Di Maria's opener originated with Mauro Icardi, a late loan-signing from Inter Milan. He linked up smartly with left-back Juan Bernat, who then found Di Maria in space in the box with a swift cut-back pass.
Di Maria doubled the advantage when he struck again in the 33rd minute, found this time by Gueye.
Di Maria caressed a pinpoint shot with his left foot from long range past the outstretched Courtois and celebrated enthusiastically as Paris fans lit red flares.
Gareth Bale thought he'd got a goal back moments later with a sweet volley over former Madrid teammate Keylor Navas, bought by Paris to provide added assurance behind the suffocating PSG defense that snuffed out Madrid at the Parc des Princes.
But referee Anthony Taylor spotted on video replay that the Wales winger had touched the ball with his right arm as he juggled it from his left foot to his right one before shooting.
Meunier's goal in second-half injury time was only his sixth in 48 European matches. Bernat's pass set up the strike. Up in the posh seats, the suspended Neymar and Mbappe, recovering from injury, chuckled together at the sight of the full-backs combining to score.
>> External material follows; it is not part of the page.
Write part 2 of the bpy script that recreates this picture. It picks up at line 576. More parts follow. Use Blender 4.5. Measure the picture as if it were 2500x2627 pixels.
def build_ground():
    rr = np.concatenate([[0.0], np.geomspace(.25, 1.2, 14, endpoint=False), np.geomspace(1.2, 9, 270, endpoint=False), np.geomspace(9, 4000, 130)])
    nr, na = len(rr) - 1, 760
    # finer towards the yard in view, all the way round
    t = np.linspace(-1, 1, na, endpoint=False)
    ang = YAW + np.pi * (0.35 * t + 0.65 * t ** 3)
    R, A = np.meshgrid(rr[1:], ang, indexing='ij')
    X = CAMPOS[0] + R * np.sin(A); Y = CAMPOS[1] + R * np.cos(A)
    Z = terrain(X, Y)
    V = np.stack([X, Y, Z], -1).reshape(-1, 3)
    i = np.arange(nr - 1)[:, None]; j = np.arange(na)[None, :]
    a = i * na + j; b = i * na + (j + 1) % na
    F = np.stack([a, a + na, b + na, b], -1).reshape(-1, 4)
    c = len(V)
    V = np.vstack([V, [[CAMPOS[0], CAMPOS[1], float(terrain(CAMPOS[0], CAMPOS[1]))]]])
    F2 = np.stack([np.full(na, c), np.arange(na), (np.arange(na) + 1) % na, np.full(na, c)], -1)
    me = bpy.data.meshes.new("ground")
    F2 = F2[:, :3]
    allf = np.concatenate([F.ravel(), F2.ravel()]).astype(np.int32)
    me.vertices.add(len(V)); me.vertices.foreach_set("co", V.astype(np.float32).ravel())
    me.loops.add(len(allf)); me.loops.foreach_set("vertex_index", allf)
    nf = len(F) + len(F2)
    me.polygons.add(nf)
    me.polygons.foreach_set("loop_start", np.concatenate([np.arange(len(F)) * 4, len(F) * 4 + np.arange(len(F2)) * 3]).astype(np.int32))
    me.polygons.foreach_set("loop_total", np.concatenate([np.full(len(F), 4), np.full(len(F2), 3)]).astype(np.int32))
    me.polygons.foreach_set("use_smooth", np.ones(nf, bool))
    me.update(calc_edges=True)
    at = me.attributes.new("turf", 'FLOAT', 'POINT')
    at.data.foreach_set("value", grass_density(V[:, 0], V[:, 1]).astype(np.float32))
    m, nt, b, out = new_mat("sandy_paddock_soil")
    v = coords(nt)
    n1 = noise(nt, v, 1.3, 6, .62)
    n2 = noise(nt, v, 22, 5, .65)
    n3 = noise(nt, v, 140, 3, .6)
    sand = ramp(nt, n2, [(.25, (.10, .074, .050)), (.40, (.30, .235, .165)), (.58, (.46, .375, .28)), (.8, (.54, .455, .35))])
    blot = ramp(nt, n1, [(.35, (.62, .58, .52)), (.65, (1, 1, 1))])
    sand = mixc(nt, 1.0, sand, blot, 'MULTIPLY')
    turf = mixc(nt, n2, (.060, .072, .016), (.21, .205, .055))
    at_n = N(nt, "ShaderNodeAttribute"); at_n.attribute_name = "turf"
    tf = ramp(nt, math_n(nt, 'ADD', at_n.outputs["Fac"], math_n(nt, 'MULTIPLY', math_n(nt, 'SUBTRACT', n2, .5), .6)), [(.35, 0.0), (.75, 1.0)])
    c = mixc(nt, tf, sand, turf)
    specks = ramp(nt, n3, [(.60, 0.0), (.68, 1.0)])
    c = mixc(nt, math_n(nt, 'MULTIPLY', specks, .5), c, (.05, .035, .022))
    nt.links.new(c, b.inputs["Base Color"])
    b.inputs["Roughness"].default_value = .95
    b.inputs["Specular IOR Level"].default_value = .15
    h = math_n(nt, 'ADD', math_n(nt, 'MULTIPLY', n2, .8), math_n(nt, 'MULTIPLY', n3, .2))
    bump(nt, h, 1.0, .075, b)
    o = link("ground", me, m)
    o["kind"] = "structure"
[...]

Madrid coach Zinedine Zidane scowled.
Zidane lamented the lack of urgency from his side that had zero shots on target other than Bale's disallowed goal and another disallowed for offside in the second half.
"It was a weird sensation," he said, speaking through a translator. "We hardly ever got into the match."
Zidane refrained from singling out any player, saying "it's everybody's fault when we lose."
But James Rodriguez, back from Bayern Munich, was particularly ineffective. And Eden Hazard, bought from Chelsea, looked ring-rusty as he makes his way back from injury. A trademark dribble in the PSG area in the second half ended with Hazard tripping over himself and landing on his backside.
Zidane replaced them both with 20 minutes to play.
PSG coach Thomas Tuchel, on the other hand, had no problem singling out Gueye for praise. He clicked with Marco Verratti and the deeper-lying Marquinhos in the PSG midfield that purred as if they'd played together for years.
"He's a machine. He never stops, never stops running," Tuchel said. "Against a team like Madrid, that is super-important."
Tuchel suggested the absence of Neymar, Mbappe and PSG's record scorer Edinson Cavani, also recovering from injury, may have been a help rather than a hindrance.
Without them, outside observers figured PSG was unlikely to win, and that eased pressure on Tuchel's other players, the coach said.
When Neymar has served out the rest of his two-match ban, and Mbappe and Cavani are fit again, expectations will quickly rise in the wake of this humbling of Madrid that showed the strength in depth of PSG's expensively assembled team.
But PSG knows from bitter experience how hard the road will become in the Champions League, having failed to get beyond the quarterfinals since the club's wealthy Qatari owners took over in 2011.
Tuchel was eager to tamp down any buzz.
"If someone asks me if we are going to win the Champions League, I'm leaving," he said.